Trust - What it Means and How to Maintain It
As we find ourselves in an economic environment in which credit is tight, the dollar has lost much of its relative value, and confidence in our financial system has been badly shaken, consumers have curtailed their spending, and businesses are facing lower profits. Levitt references the Enron and Worldcom debacles to instill a glimmer of hope for our economic future: restoring trust. Trust, according to Levitt, is the lifeblood of our markets: You will only invest in a company if you trust the numbers they give you; you will only put your retirement in a certain mutual fund if you trust that the fund's managers are being held accountable for their decisions; and you will only lend anyone money if you trust that there is a way to enforce the terms of your loan agreement. Levitt provides reasonable, plausible solutions to curtail the financial dovetail, including regulations standardization across state boundaries, palatable disclosures, and the prohibition of predatory lending practices.

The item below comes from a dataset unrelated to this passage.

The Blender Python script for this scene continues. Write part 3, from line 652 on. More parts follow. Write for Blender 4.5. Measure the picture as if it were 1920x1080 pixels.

The Future of Corporate Governance
Perhaps nothing's more important – and more difficult – than navigating the compliance and regulatory issues governing today’s market. For corporations to survive and thrive, a clear coherent understanding of Sarbanes-Oxley regulation, along with current and potential regulation is not only important, but necessary. Former SEC Chairman Arthur Levitt provides audiences with innumerable strategies to continue being compliant – and avoid penalties and investigations.